## What the task requires
Only the number is needed: how many lines contain the word "pixels"?

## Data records

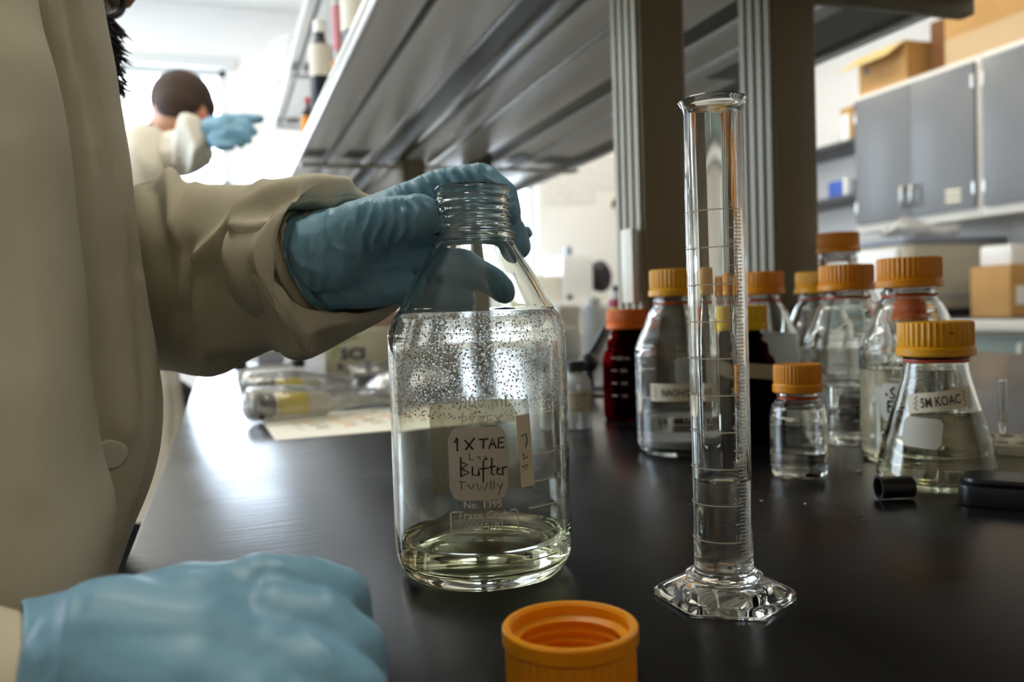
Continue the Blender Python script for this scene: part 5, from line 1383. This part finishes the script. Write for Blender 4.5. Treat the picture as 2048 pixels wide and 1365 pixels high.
MB().lathe([(r*1.01, h*.762), (r*1.02, h*.762), (r*1.02, h*.85), (r*1.01, h*.85), (r*1.01, h*.762)], 32).build('label', mat('magenta_label', (.45, .02, .10), .5), t)
MB().lathe([(0, h), (r*.55, h), (r*.62, h*.98), (r*.62, h*.932), (0, h*.932)], 24).build('cap', 'black', t)
# stacked pale drawer boxes
zb0 = 0.0005
for k, (xa_, xb_, ya_, D_, lab) in enumerate(((1118, 1166, 640, 2.75, 'larger pale drawer box behind the small black capped bottle'), (1126, 1160, 680, 2.35, 'small pale box in front of the larger pale drawer box'))):
    p_, p2_ = P(xa_, ya_, D_), P(xb_, ya_, D_); zz_ = P(1140, 612 if k == 0 else 655, D_).z
    simple('storage_box', lab, 'box', 'cream_plastic', p_.x, p2_.x, p_.y-.0, p_.y+.14, zb0, zz_, .004, 'pale boxes on the bench')
# black clamp arm with a cable
pt = lambda x, y, d: P(x, y, d)
t = thing('clamp_arm', 'black jointed arm with a round knob rising behind the dark red bottle', 'stand', (pt(1178, 760, 1.42).x, pt(1178, 760, 1.42).y, 0))
a_ = pt(1178, 726, 1.42); b_ = pt(1216, 655, 1.50)
MB().tube([a_, (a_+b_)/2, b_], [.011, .009, .009], 14).build('arm', 'black', t, world=True)
MB().ball(a_, .017, (1, 1, 1), 18).build('knob', 'black', t, world=True)
MB().tube([(a_.x, a_.y, .012), (a_.x, a_.y, a_.z-.010)], .008, 12).build('upright', 'black', t, world=True)
MB().lathe([(0, .0004), (.034, .0004), (.034, .010), (.030, .013), (0, .013)], 32, (a_.x+.02, a_.y, 0)).build('base', 'black_matte', t, world=True)
c0 = Vector((a_.x, a_.y-.045, .004))
cb = [c0+Vector((-.03+.012*i, .012*math.sin(i*1.1), .001)) for i in range(10)]
o = MB().tube(catmull([np.array(v) for v in cb], 5), .0035, 10).build('power_cable', mat('grey_cable', (.35, .36, .30), .5), loc=(c0.x, c0.y, .0), world=True); tag(o, 'pale grey cable lying on the bench between the plastic bottle and the dark red bottle', 'cable')

# ------------------------------------------------------------------ on the rack
ZS = .607+.024+.0004
ZU = 1.137+.024+.0004
M['brown_glass'] = mat('dark_amber_bottle', (.03, .012, .006), .12, spec=.6)
def jar(label, px, py, D, r, h, capm='white_plastic', labels=(), body='black', neck=.45, group='bottles on the shelf rack', z=ZS):
    p_ = P(px, py, D); t = thing('chemical_bottle', label, 'bottle', (p_.x, p_.y, z), group=group)
    MB().lathe([(0, 0), (r*.96, 0), (r, .003)]+smoothprof([(r, h*.66), (r*.96, h*.73), (r*neck*1.2, h*.82), (r*neck, h*.85)], 4)+[(r*neck, h*.89), (0, h*.89)], 40).build('body', body, t)
    MB().lathe([(0, h), (r*neck*1.15, h), (r*neck*1.25, h*.985), (r*neck*1.25, h*.892), (0, h*.892)], 36).build('cap', capm, t)
    for (z0, z1, m) in labels:
        MB().lathe([(r*1.008, h*z0), (r*1.02, h*z0), (r*1.02, h*z1), (r*1.008, h*z1), (r*1.008, h*z0)], 40).build('label', m, t)
    return t
M['cream_label'] = mat('cream_bottle_label', (.70, .67, .56), .6)
M['red_top'] = mat('red_rubber_top', (.45, .03, .02), .5)
M['orange_label'] = mat('orange_label', (.75, .28, .02), .6)
hq = lambda py, D: P(645, py, D).z-ZS
def under(px, x):
    a = PXp(px, 300, x); return proj(Vector((a.x, a.y, .7)))[2]
D_ = under(646, .278)
jar('tall black bottle with a cream label and a small white cap on the shelf rack', 646, 230, D_, .030, hq(45, D_), 'white_plastic', ((.50, .78, 'cream_label'),), 'black')
jar('big black bottle with a cream label, nearest of the bottles on the shelf rack', 722, 60, under(722, .292), .0400, .33, 'black', ((.30, .66, 'cream_label'),), 'black')
D_ = under(617, .272)
jar('amber dropper bottle with an orange label and red top, farthest on the shelf rack', 617, 250, D_, .021, hq(195, D_), 'red_top', ((.40, .66, 'orange_label'),), 'brown_glass', .32)
p_ = P(680, 120, under(680, .295)); t = thing('plastic_cylinder', 'slim pale plastic cylinder with a pink band between the two black bottles on the rack', 'bottle', (p_.x, p_.y, ZS))
MB().lathe([(0, 0), (.014, 0), (.015, .003), (.015, .38), (.017, .385), (.017, .40), (0, .40)], 32).build('body', 'hdpe', t)
MB().lathe([(.0152, .16), (.0156, .16), (.0156, .27), (.0152, .27), (.0152, .16)], 32).build('label', mat('pink_label', (.55, .22, .25), .6), t)
D_ = under(668, .275)
jar('slim brown bottle with an orange cap behind the slim pale cylinder on the rack', 669, 150, D_, .0135, hq(125, D_), 'cap_deep', (), 'brown_glass')
# bag hanging at the far end of the upper shelf
o = crumple('plastic_bag', 'white plastic bag slumped on the far end of the upper rack shelf', [((542, 110), (546, 150), 3.75, .03), ((552, 90), (554, 172), 3.75, .05), ((570, 80), (572, 178), 3.75, .06), ((588, 80), (590, 176), 3.75, .06), ((604, 92), (604, 165), 3.75, .04)], 'foil', .014, 16)
_dz = 1.1765-min(v.co.z for v in o.data.vertices)-o.location.z; o.location.z += _dz
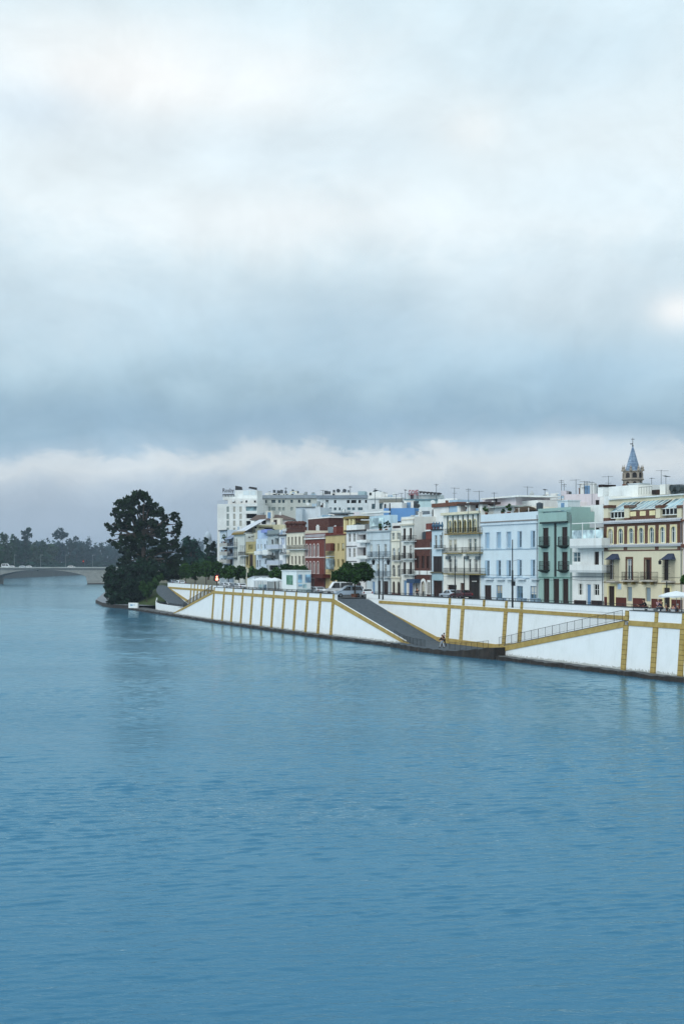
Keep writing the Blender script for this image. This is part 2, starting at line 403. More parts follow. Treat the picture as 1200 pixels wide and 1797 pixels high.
def quay_white():
    m, nt, b = new_mat('limewashed_wall')
    g = nt.new('ShaderNodeNewGeometry').outputs['Position']; sp = nt.new('ShaderNodeSeparateXYZ'); nt.l.new(g, sp.inputs[0])
    c = hexc('#e6e9ea'); n = nt.noise(g, .5, 5, .65); n2 = nt.noise(nt.mapping(g, (2.2, 2.2, .12)), 1.0, 5, .7); n3 = nt.noise(g, 4.0, 4, .65)
    col = nt.mix(nt.ramp(n, [(.45, (0, 0, 0)), (.75, (.6, .6, .6))]), c, hexc('#d8dbda'))
    col = nt.mix(nt.ramp(n2, [(.55, (0, 0, 0)), (.82, (.32, .32, .32))]), col, hexc('#a9a89f'))
    tide = nt.math('LESS_THAN', nt.math('SUBTRACT', sp.outputs[2], nt.math('MULTIPLY', n3, 1.1)), .12)   # green-brown tide mark with a ragged edge
    col = nt.mix(nt.math('MULTIPLY', tide, .55), col, hexc('#77786a')); nt.l.new(col, b.inputs['Base Color']); b.inputs['Roughness'].default_value = .9; b.inputs['Specular IOR Level'].default_value = .2
    return m
QWHITE = quay_white()
DSTONE = stone('#171411', '#3a322b', .9, False, .10)
LSTONE = stone('#3f4142', '#636667', .7)
COBBLE = stone('#2c353d', '#56616a', 2.2, False, .05)
ASPH = stone('#3b3d3f', '#505254', .5, False, .01)
PAVE = stone('#8a8883', '#a09d96', .6, False, .01)
SOIL = stone('#4b4c38', '#5f5c47', .3)
GRASSB = foliage('#28361d', '#46522f', .3)
ZF, ZST = .45, 6.3
def tf(s, z): return 1.3 + .5 * (z - ZF) / 6.5
def trear(s):
    if s >= 159: return 7.6
    if s >= 95: return 8.0
    return 5.2 + 2.8 * max(0, s - 14.6) / 80.4
def trf(s, z): return trear(s) - .5 + .5 * (z - ZF) / 6.5
def stations(pts, step=4.0):
    """(s, zlow, zhigh) key points -> the same with in-between stations"""
    out = []
    for a, b in zip(pts, pts[1:]):
        n = max(1, int(abs(b[0] - a[0]) / step))
        for i in range(n):
            f = i / n; out.append(tuple(p + (q - p) * f for p, q in zip(a, b)))
    out.append(pts[-1]); return out
def strip(mb, st, tfun, off, thick, mi=0):
    for (s0, l0, h0), (s1, l1, h1) in zip(st, st[1:]):
        if abs(s1 - s0) < 1e-4: continue
        a, b = P(s0, tfun(s0, l0) + off, l0), P(s0, tfun(s0, h0) + off, h0)
        c, d = P(s1, tfun(s1, h1) + off, h1), P(s1, tfun(s1, l1) + off, l1)
        ab, bb, cb, db = P(s0, tfun(s0, h0) + off + thick, l0), P(s0, tfun(s0, h0) + off + thick, h0), P(s1, tfun(s1, h1) + off + thick, h1), P(s1, tfun(s1, h1) + off + thick, l1)
        mb.face([a, d, c, b], mi); mb.face([b, c, cb, bb], mi); mb.face([ab, bb, cb, db], mi); mb.face([a, ab, db, d], mi)
        mb.face([a, b, bb, ab], mi); mb.face([d, db, cb, c], mi)
def pilaster(parent, s, w, z0, z1, tfun, off=.13, mat=None):
    mb = MB(); strip(mb, [(s - w / 2, z0, z1), (s + w / 2, z0, z1)], tfun, -off, off + .04)
    return mb.build('pilaster', mat or YELLOW, parent)
def make_wall(label, face, bands, pil, posts, tfun, origin, thick=.5, tops=None):
    root = empty('embankment_wall', (0, 0, 0))
    tag(root, label, 'embankment wall', None, 'thing')
    mb = MB(); strip(mb, stations(face), tfun, 0, thick); mb.build('wall_face', QWHITE, root)
    for b in bands:
        mb = MB(); strip(mb, stations(b), tfun, -.09, .13); mb.build('string_course', OCHRE, root)
    for s, z0, z1 in pil: pilaster(root, s, .78, z0, z1, tfun, .17)
    for s, z0, z1 in posts: pilaster(root, s, .5, z0, z1, tfun, .13)
    for tcap in (tops or []):
        mb = MB(); strip(mb, stations(tcap), tfun, -.06, thick + .12); mb.build('coping', LSTONE, root)
    return root
# right-hand front wall with the triangle under the stair ramp
def sx(x, t=1.55): return solve_s(x, t)
sR = sx(1097)
pf = [sx(1097), sx(1149), sx(1197), sx(1246)]
make_wall('tall white embankment wall with ochre pilasters, at the end near the parasol',
          [(-14, ZF, 6.85), (sR - .4, ZF, 6.85)],
          [[(-14, 5.25, 5.8), (sR - .4, 5.25, 5.8)]],
          [(s, ZF - .05, 5.3) for s in pf], [(s, 5.8, 6.86) for s in pf], tf, None, .5, [[(-14, 6.85, 6.93), (sR - .4, 6.85, 6.93)]])
ramp_b = [(48, .62), (38, 1.65), (sR, 5.72), (11, 6.25)]
make_wall('white triangular wall edged in ochre under the railed ramp',
          [(sR + .4, ZF, 5.66), (38, ZF, 1.6), (41, ZF, .7)],
          [[(sR + .4, 5.05, 5.7), (38, 1.0, 1.66), (40.6, ZF + .03, .8)]], [], [], tf, None, .4,
          [[(sR + .4, 5.70, 5.80), (38, 1.66, 1.76)]])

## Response
2